I put this down to an issue with the PAV board, so I took it apart in order to get access to it. After essentially stripping it all the way down to the tube, I was able to successfully pull out the PAV board and found some bad solder joints around the fly back transformer and some other more mild ones which I fixed up.

However, after putting the Mac back together, it no longer turns on properly. I push the power button and the green light comes on.
I get a split second pop from the speakers and the start of the degaussing sound before the whole system dies and won't let me turn it back on again unless I turn off the power wait for 10 seconds and turn it on again.

There was no signs of flyback failure, the image was perfect, with no distortion at all, even during the pops.

Does anyone have any idea of what the problem could be?
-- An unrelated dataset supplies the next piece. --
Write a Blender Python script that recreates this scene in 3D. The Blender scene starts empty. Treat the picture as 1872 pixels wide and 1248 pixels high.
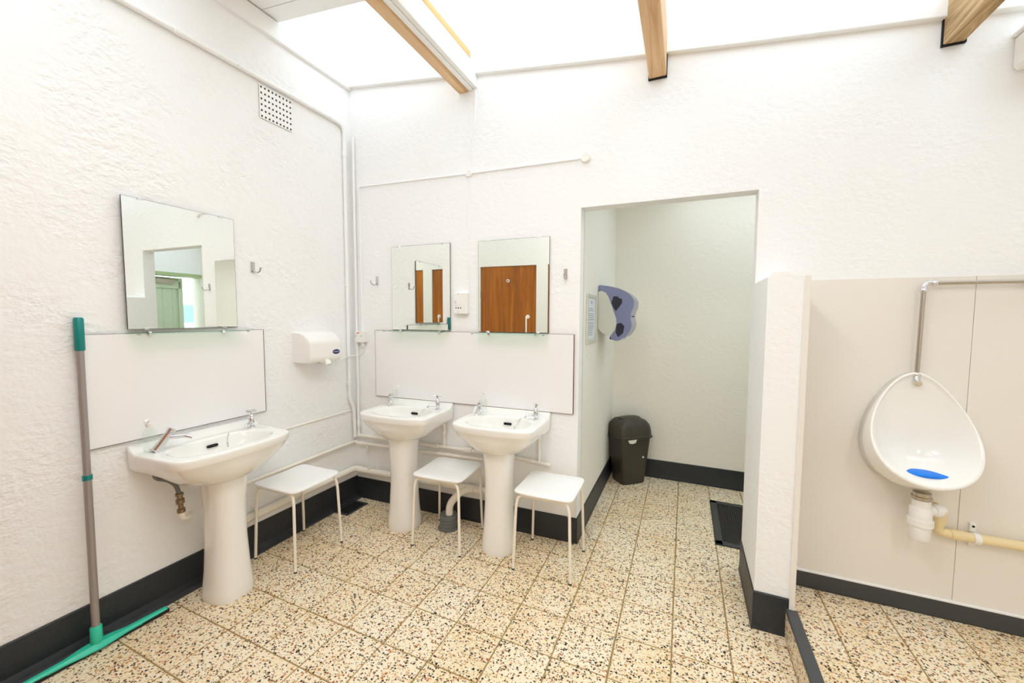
import bpy, bmesh, math, random
from mathutils import Vector, Matrix
random.seed(7)
scene = bpy.context.scene
COL = scene.collection
PI = math.pi
R = math.radians

# ------------------------------------------------------------------ camera
F_PX = 718.97
YAW, PITCH, ROLL = R(-23.706), R(-3.598), R(0.244)
CAM_H = 1.45
def make_camera():
    f = Vector((math.sin(YAW)*math.cos(PITCH), math.cos(YAW)*math.cos(PITCH), math.sin(PITCH)))
    r = Vector((math.cos(YAW), -math.sin(YAW), 0)); u = r.cross(f)
    r2 = r*math.cos(ROLL)+u*math.sin(ROLL); u2 = -r*math.sin(ROLL)+u*math.cos(ROLL)
    cd = bpy.data.cameras.new('camera'); co = bpy.data.objects.new('camera', cd); COL.objects.link(co)
    cd.sensor_fit = 'HORIZONTAL'; cd.sensor_width = 36; cd.lens = F_PX/1872*36; cd.clip_start = .01; cd.clip_end = 2000
    m = Matrix((r2, u2, -f)).transposed().to_4x4(); m.translation = (0, 0, CAM_H)
    co.matrix_world = m; scene.camera = co
make_camera()

# ------------------------------------------------------------------ sky, exposure
SKY = 2.55
world = bpy.data.worlds.new('overcast_sky'); scene.world = world; world.use_nodes = True
bg = world.node_tree.nodes['Background']
bg.inputs['Color'].default_value = (.82, .925, 1.0, 1); bg.inputs['Strength'].default_value = SKY
vs = scene.view_settings
vs.view_transform = 'Standard'; vs.look = 'None'; vs.gamma = 1; vs.use_curve_mapping = False
vs.exposure = 0.05
scene.cycles.use_denoising = True
scene.cycles.diffuse_bounces = 6
scene.cycles.max_bounces = 8
scene.cycles.adaptive_threshold = .04
scene.cycles.transparent_max_bounces = 12

# ------------------------------------------------------------------ materials
def lin(c):
    return tuple(((v/255)/12.92 if v/255 <= .04045 else ((v/255+.055)/1.055)**2.4) for v in c)
class NT:
    def __init__(s, name):
        s.m = bpy.data.materials.new(name); s.m.use_nodes = True
        s.t = s.m.node_tree; s.n = s.t.nodes; s.p = s.n['Principled BSDF']; s.out = s.n['Material Output']
    def add(s, typ, **kw):
        n = s.n.new(typ)
        for k, v in kw.items():
            if k.startswith('_'): setattr(n, k[1:], v)
            else: n.inputs[k.replace('__', ' ')].default_value = v
        return n
    def link(s, a, b): s.t.links.new(a, b)
def pm(name, rgb, rough=.5, metal=0, coat=0, spec=.5):
    t = NT(name); p = t.p
    p.inputs['Base Color'].default_value = (*lin(rgb), 1); p.inputs['Roughness'].default_value = rough
    p.inputs['Metallic'].default_value = metal; p.inputs['Coat Weight'].default_value = coat
    p.inputs['Specular IOR Level'].default_value = spec
    return t.m
def plaster(name, rgb, strength, scale=34, rough=.75, dist=.012):
    t = NT(name); p = t.p
    p.inputs['Base Color'].default_value = (*lin(rgb), 1); p.inputs['Roughness'].default_value = rough
    g = t.add('ShaderNodeNewGeometry')
    mp = t.add('ShaderNodeMapping'); mp.inputs['Scale'].default_value = (1, 1, 1.3); mp.inputs['Rotation'].default_value = (.2, .15, 0)
    t.link(g.outputs['Position'], mp.inputs['Vector'])
    a = t.add('ShaderNodeTexNoise', Scale=scale, Detail=2.5, Roughness=.6)
    b = t.add('ShaderNodeTexNoise', Scale=4.0, Detail=0)
    for q in (a, b): t.link(mp.outputs[0], q.inputs['Vector'])
    r = t.add('ShaderNodeMapRange'); r.inputs['From Min'].default_value = .36; r.inputs['From Max'].default_value = .68
    t.link(b.outputs['Fac'], r.inputs['Value'])
    ms = t.add('ShaderNodeMath', _operation='MULTIPLY_ADD'); ms.inputs[1].default_value = strength*.75; ms.inputs[2].default_value = strength*.35
    t.link(r.outputs[0], ms.inputs[0]); ad = a
    bp = t.add('ShaderNodeBump', Distance=dist); t.link(ms.outputs[0], bp.inputs['Strength']); t.link(ad.outputs[0], bp.inputs['Height'])
    t.link(bp.outputs[0], p.inputs['Normal'])
    return t.m
def wood(name, c1, c2, c3, axis=1, scale=1.0, rough=.5):
    t = NT(name); p = t.p; p.inputs['Roughness'].default_value = rough
    g = t.add('ShaderNodeNewGeometry'); mp = t.add('ShaderNodeMapping')
    s = [14*scale]*3; s[axis] = .9*scale; mp.inputs['Scale'].default_value = s
    t.link(g.outputs['Position'], mp.inputs['Vector'])
    a = t.add('ShaderNodeTexNoise', Scale=1.6, Detail=6, Roughness=.6, Distortion=1.3); t.link(mp.outputs[0], a.inputs['Vector'])
    cr = t.add('ShaderNodeValToRGB'); e = cr.color_ramp.elements
    e[0].position = .32; e[0].color = (*lin(c1), 1); e[1].position = .72; e[1].color = (*lin(c3), 1)
    m = e.new(.5); m.color = (*lin(c2), 1)
    t.link(a.outputs['Fac'], cr.inputs[0]); t.link(cr.outputs[0], p.inputs['Base Color'])
    bp = t.add('ShaderNodeBump', Strength=.25, Distance=.003); t.link(a.outputs['Fac'], bp.inputs['Height']); t.link(bp.outputs[0], p.inputs['Normal'])
    return t.m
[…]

Sorry for the long post, thanks!
 
I worked on a few of these around 2006. If I remember correctly there were 3 different PAV boards for them and if the wrong one was installed then it wouldn't work and you would experience the problem you are having now. The EMC number used to be what Apple would use to get you the right PAV, but since Apple no longer sells them you have to trust that the one that is in it now should be the right one. However you said that the soldering on it was bad solder joints so if they were super sloppy then chances are it was a novice who did it and that alone could have messed up the board.

The reason why I say this is I worked with this old Chinese guy who was a master computer repair technician and he could solder anything. One day I asked him why he had such a fancy solder Iron ( because at the time I had no idea) and he told me that if you use the wrong settings you can actually push electricity through the circuit board you're soldering on which creates ESD damage and then you have permanently damaged the board you were trying to repair.

So that being said and after seeing my share of cringeworthy repairs ( ram sticks lying on a carpet before being installed, etc, etc) You may have had someone who used a $25 soldering gun they bought at the hardware store and after watching some you tube videos thought they could fix it. So sorry to say you may have to replace the whole PAV board and two of them look the same and will bolt in the same way but are incompatible with certain G-3 and G-4 motherboards. One style only fits one type of iMac and wont physically allow you to bolt it into the wrong model.

Anyhow sorry to hear this and good luck you you, you just have to ask yourself how much do I want to spend on a really old computer for fun or go recycle it.